- [EXERCISE REQUIREMENTS]:
Please output the lines shown below exactly as they appear.

- [DATA BLOCK]:
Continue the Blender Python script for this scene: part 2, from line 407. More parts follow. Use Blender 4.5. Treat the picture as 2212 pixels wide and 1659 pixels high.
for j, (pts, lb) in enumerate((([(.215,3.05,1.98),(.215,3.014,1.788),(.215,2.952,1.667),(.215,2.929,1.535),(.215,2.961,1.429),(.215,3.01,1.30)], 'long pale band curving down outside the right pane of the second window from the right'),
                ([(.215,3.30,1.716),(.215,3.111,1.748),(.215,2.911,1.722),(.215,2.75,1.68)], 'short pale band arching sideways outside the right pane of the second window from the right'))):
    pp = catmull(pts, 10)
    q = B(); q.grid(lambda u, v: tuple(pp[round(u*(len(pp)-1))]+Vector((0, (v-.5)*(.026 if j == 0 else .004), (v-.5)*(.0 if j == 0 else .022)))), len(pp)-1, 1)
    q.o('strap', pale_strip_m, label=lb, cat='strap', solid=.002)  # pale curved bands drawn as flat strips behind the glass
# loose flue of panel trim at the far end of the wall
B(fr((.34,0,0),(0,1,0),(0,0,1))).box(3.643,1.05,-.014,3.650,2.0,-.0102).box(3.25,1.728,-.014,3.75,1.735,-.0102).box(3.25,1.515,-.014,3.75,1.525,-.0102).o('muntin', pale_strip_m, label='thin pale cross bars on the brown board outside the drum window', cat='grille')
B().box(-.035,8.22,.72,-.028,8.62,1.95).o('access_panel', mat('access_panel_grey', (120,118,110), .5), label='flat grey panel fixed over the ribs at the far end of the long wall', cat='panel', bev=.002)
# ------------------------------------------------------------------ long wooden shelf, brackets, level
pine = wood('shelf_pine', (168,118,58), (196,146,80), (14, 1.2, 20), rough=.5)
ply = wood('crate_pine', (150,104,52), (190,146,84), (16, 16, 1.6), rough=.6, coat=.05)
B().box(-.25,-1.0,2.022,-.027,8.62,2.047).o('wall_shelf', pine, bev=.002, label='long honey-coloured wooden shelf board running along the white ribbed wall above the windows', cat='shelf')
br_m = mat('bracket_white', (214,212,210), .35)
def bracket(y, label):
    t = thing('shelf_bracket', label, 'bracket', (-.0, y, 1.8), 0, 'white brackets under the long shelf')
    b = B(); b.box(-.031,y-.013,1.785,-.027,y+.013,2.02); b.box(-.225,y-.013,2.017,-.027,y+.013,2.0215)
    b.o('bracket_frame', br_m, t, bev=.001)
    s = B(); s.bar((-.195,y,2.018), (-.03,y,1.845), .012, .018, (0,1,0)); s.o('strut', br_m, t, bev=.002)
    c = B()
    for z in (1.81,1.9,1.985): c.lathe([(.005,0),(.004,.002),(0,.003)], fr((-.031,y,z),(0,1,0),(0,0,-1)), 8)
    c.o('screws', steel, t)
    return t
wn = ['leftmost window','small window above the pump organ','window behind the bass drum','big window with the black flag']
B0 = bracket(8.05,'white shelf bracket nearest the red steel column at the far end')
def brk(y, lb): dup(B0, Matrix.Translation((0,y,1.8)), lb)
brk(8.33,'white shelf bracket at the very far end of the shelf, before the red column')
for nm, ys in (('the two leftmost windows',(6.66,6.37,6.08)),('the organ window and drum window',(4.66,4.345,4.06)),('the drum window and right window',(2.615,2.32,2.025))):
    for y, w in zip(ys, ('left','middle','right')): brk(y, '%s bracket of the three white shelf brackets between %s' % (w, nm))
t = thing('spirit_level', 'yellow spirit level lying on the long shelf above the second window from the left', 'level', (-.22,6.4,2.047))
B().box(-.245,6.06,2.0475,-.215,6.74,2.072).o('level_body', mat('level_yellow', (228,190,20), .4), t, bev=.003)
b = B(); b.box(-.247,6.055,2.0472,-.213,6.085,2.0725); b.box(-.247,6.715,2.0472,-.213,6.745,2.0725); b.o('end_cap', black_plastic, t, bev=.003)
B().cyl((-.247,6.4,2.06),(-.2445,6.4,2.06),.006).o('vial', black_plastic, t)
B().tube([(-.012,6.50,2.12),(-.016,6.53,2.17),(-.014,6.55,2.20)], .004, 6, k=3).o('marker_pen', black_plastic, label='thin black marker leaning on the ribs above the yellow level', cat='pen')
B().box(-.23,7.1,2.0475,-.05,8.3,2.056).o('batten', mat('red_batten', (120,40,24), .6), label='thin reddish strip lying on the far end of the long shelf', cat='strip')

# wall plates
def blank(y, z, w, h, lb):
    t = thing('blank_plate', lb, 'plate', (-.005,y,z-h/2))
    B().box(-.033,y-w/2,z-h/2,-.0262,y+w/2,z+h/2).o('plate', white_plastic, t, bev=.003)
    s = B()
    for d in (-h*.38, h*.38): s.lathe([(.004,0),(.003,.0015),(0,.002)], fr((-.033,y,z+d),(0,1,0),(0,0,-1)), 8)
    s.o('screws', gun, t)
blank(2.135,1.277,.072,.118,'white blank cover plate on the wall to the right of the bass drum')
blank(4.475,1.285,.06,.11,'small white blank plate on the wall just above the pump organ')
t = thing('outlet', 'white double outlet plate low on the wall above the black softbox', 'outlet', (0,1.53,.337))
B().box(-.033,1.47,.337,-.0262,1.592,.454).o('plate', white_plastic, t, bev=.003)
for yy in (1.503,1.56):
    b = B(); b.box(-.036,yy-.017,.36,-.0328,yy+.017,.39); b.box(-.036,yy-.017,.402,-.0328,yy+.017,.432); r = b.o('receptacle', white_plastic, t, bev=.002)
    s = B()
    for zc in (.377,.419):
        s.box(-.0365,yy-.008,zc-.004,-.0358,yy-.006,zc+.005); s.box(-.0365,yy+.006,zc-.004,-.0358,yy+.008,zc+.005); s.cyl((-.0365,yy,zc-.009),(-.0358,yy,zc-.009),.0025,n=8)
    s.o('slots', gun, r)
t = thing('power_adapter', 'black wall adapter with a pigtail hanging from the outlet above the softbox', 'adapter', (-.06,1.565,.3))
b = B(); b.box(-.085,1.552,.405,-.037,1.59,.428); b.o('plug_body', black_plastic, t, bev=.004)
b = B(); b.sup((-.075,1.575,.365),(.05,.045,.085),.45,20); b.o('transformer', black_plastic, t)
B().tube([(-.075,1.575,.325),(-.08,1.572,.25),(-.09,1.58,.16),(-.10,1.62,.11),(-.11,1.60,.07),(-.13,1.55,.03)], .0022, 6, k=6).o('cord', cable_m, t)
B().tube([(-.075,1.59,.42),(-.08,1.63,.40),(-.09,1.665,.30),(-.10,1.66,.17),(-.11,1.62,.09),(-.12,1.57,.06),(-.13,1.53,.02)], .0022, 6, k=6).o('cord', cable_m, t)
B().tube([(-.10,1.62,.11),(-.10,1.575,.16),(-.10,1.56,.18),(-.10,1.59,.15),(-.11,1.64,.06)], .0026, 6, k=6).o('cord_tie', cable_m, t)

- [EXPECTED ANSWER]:
Continue the Blender Python script for this scene: part 2, from line 407. More parts follow. Use Blender 4.5. Treat the picture as 2212 pixels wide and 1659 pixels high.
for j, (pts, lb) in enumerate((([(.215,3.05,1.98),(.215,3.014,1.788),(.215,2.952,1.667),(.215,2.929,1.535),(.215,2.961,1.429),(.215,3.01,1.30)], 'long pale band curving down outside the right pane of the second window from the right'),
                ([(.215,3.30,1.716),(.215,3.111,1.748),(.215,2.911,1.722),(.215,2.75,1.68)], 'short pale band arching sideways outside the right pane of the second window from the right'))):
    pp = catmull(pts, 10)
    q = B(); q.grid(lambda u, v: tuple(pp[round(u*(len(pp)-1))]+Vector((0, (v-.5)*(.026 if j == 0 else .004), (v-.5)*(.0 if j == 0 else .022)))), len(pp)-1, 1)
    q.o('strap', pale_strip_m, label=lb, cat='strap', solid=.002)  # pale curved bands drawn as flat strips behind the glass
# loose flue of panel trim at the far end of the wall
B(fr((.34,0,0),(0,1,0),(0,0,1))).box(3.643,1.05,-.014,3.650,2.0,-.0102).box(3.25,1.728,-.014,3.75,1.735,-.0102).box(3.25,1.515,-.014,3.75,1.525,-.0102).o('muntin', pale_strip_m, label='thin pale cross bars on the brown board outside the drum window', cat='grille')
B().box(-.035,8.22,.72,-.028,8.62,1.95).o('access_panel', mat('access_panel_grey', (120,118,110), .5), label='flat grey panel fixed over the ribs at the far end of the long wall', cat='panel', bev=.002)
# ------------------------------------------------------------------ long wooden shelf, brackets, level
pine = wood('shelf_pine', (168,118,58), (196,146,80), (14, 1.2, 20), rough=.5)
ply = wood('crate_pine', (150,104,52), (190,146,84), (16, 16, 1.6), rough=.6, coat=.05)
B().box(-.25,-1.0,2.022,-.027,8.62,2.047).o('wall_shelf', pine, bev=.002, label='long honey-coloured wooden shelf board running along the white ribbed wall above the windows', cat='shelf')
br_m = mat('bracket_white', (214,212,210), .35)
def bracket(y, label):
    t = thing('shelf_bracket', label, 'bracket', (-.0, y, 1.8), 0, 'white brackets under the long shelf')
    b = B(); b.box(-.031,y-.013,1.785,-.027,y+.013,2.02); b.box(-.225,y-.013,2.017,-.027,y+.013,2.0215)
    b.o('bracket_frame', br_m, t, bev=.001)
    s = B(); s.bar((-.195,y,2.018), (-.03,y,1.845), .012, .018, (0,1,0)); s.o('strut', br_m, t, bev=.002)
    c = B()
    for z in (1.81,1.9,1.985): c.lathe([(.005,0),(.004,.002),(0,.003)], fr((-.031,y,z),(0,1,0),(0,0,-1)), 8)
    c.o('screws', steel, t)
    return t
wn = ['leftmost window','small window above the pump organ','window behind the bass drum','big window with the black flag']
B0 = bracket(8.05,'white shelf bracket nearest the red steel column at the far end')
def brk(y, lb): dup(B0, Matrix.Translation((0,y,1.8)), lb)
brk(8.33,'white shelf bracket at the very far end of the shelf, before the red column')
for nm, ys in (('the two leftmost windows',(6.66,6.37,6.08)),('the organ window and drum window',(4.66,4.345,4.06)),('the drum window and right window',(2.615,2.32,2.025))):
    for y, w in zip(ys, ('left','middle','right')): brk(y, '%s bracket of the three white shelf brackets between %s' % (w, nm))
t = thing('spirit_level', 'yellow spirit level lying on the long shelf above the second window from the left', 'level', (-.22,6.4,2.047))
B().box(-.245,6.06,2.0475,-.215,6.74,2.072).o('level_body', mat('level_yellow', (228,190,20), .4), t, bev=.003)
b = B(); b.box(-.247,6.055,2.0472,-.213,6.085,2.0725); b.box(-.247,6.715,2.0472,-.213,6.745,2.0725); b.o('end_cap', black_plastic, t, bev=.003)
B().cyl((-.247,6.4,2.06),(-.2445,6.4,2.06),.006).o('vial', black_plastic, t)
B().tube([(-.012,6.50,2.12),(-.016,6.53,2.17),(-.014,6.55,2.20)], .004, 6, k=3).o('marker_pen', black_plastic, label='thin black marker leaning on the ribs above the yellow level', cat='pen')
B().box(-.23,7.1,2.0475,-.05,8.3,2.056).o('batten', mat('red_batten', (120,40,24), .6), label='thin reddish strip lying on the far end of the long shelf', cat='strip')

# wall plates
def blank(y, z, w, h, lb):
    t = thing('blank_plate', lb, 'plate', (-.005,y,z-h/2))
    B().box(-.033,y-w/2,z-h/2,-.0262,y+w/2,z+h/2).o('plate', white_plastic, t, bev=.003)
    s = B()
    for d in (-h*.38, h*.38): s.lathe([(.004,0),(.003,.0015),(0,.002)], fr((-.033,y,z+d),(0,1,0),(0,0,-1)), 8)
    s.o('screws', gun, t)
blank(2.135,1.277,.072,.118,'white blank cover plate on the wall to the right of the bass drum')
blank(4.475,1.285,.06,.11,'small white blank plate on the wall just above the pump organ')
t = thing('outlet', 'white double outlet plate low on the wall above the black softbox', 'outlet', (0,1.53,.337))
B().box(-.033,1.47,.337,-.0262,1.592,.454).o('plate', white_plastic, t, bev=.003)
for yy in (1.503,1.56):
    b = B(); b.box(-.036,yy-.017,.36,-.0328,yy+.017,.39); b.box(-.036,yy-.017,.402,-.0328,yy+.017,.432); r = b.o('receptacle', white_plastic, t, bev=.002)
    s = B()
    for zc in (.377,.419):
        s.box(-.0365,yy-.008,zc-.004,-.0358,yy-.006,zc+.005); s.box(-.0365,yy+.006,zc-.004,-.0358,yy+.008,zc+.005); s.cyl((-.0365,yy,zc-.009),(-.0358,yy,zc-.009),.0025,n=8)
    s.o('slots', gun, r)
t = thing('power_adapter', 'black wall adapter with a pigtail hanging from the outlet above the softbox', 'adapter', (-.06,1.565,.3))
b = B(); b.box(-.085,1.552,.405,-.037,1.59,.428); b.o('plug_body', black_plastic, t, bev=.004)
b = B(); b.sup((-.075,1.575,.365),(.05,.045,.085),.45,20); b.o('transformer', black_plastic, t)
B().tube([(-.075,1.575,.325),(-.08,1.572,.25),(-.09,1.58,.16),(-.10,1.62,.11),(-.11,1.60,.07),(-.13,1.55,.03)], .0022, 6, k=6).o('cord', cable_m, t)
B().tube([(-.075,1.59,.42),(-.08,1.63,.40),(-.09,1.665,.30),(-.10,1.66,.17),(-.11,1.62,.09),(-.12,1.57,.06),(-.13,1.53,.02)], .0022, 6, k=6).o('cord', cable_m, t)
B().tube([(-.10,1.62,.11),(-.10,1.575,.16),(-.10,1.56,.18),(-.10,1.59,.15),(-.11,1.64,.06)], .0026, 6, k=6).o('cord_tie', cable_m, t)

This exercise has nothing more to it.